Thursday, September 5, 2013

Where did all these walls come from....

I have always lived worrying about what others thought of me. I hated my name growing up as it was what some consider a girl name. For as long as I can remember I have put up walls and very view have seen me as my real self. I was afraid to talk to girls growing up and I had a very hard time making friends. I also felt that the people that I considered friends eventually left.

It was an insecurity I lived my life. The few people I had as friends growing up, moved. It wasn't there fault. They had to go where their families went, it didn't make it any easier for me growing up and it put me in a shell. Growing up, it took a lot for me to open up to anyone. I kept my feelings to myself, I didn't trust people cause I felt eventually they would either move or would snub me outright.
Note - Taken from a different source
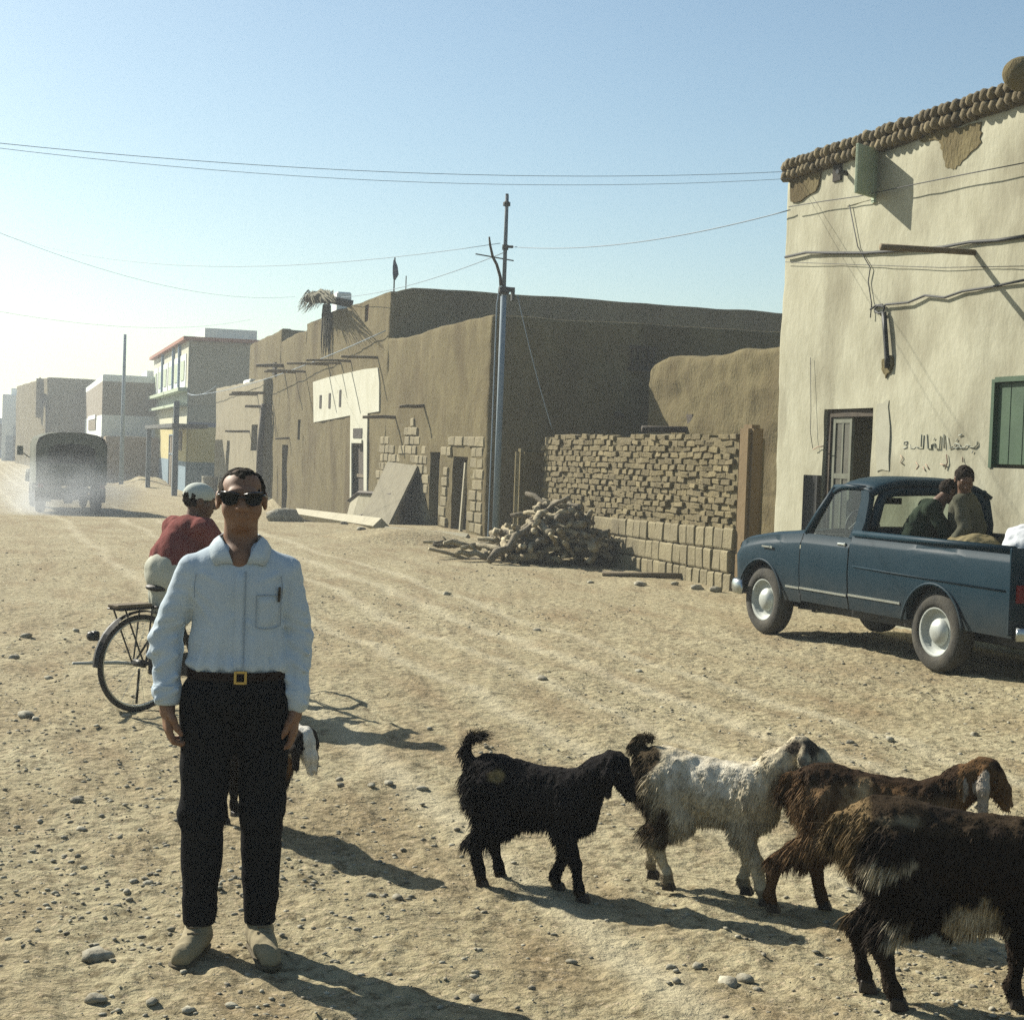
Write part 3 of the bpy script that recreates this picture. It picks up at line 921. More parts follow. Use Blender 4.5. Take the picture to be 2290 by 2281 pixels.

Going through Jr. High and High school, my list of friends was rather short and it was, also, at this time that I realized that talking to the opposite sex was pretty much futile. I put to much stock in what others, especially the opposite sex, thought of me. I didn't actually date anyone until I was out of high school and honestly, My first serious relationship ended with me married and divorced 12 years later.

Now that I'm older, I guess the time to chip away at these walls are needed. Right now I feel that I've gone and trapped myself into very small room with no escape. I have no one to blame but myself for my current state of mind. It's not former friends,current friends, family, co workers or anyone else fault. I gave those people to much control over me.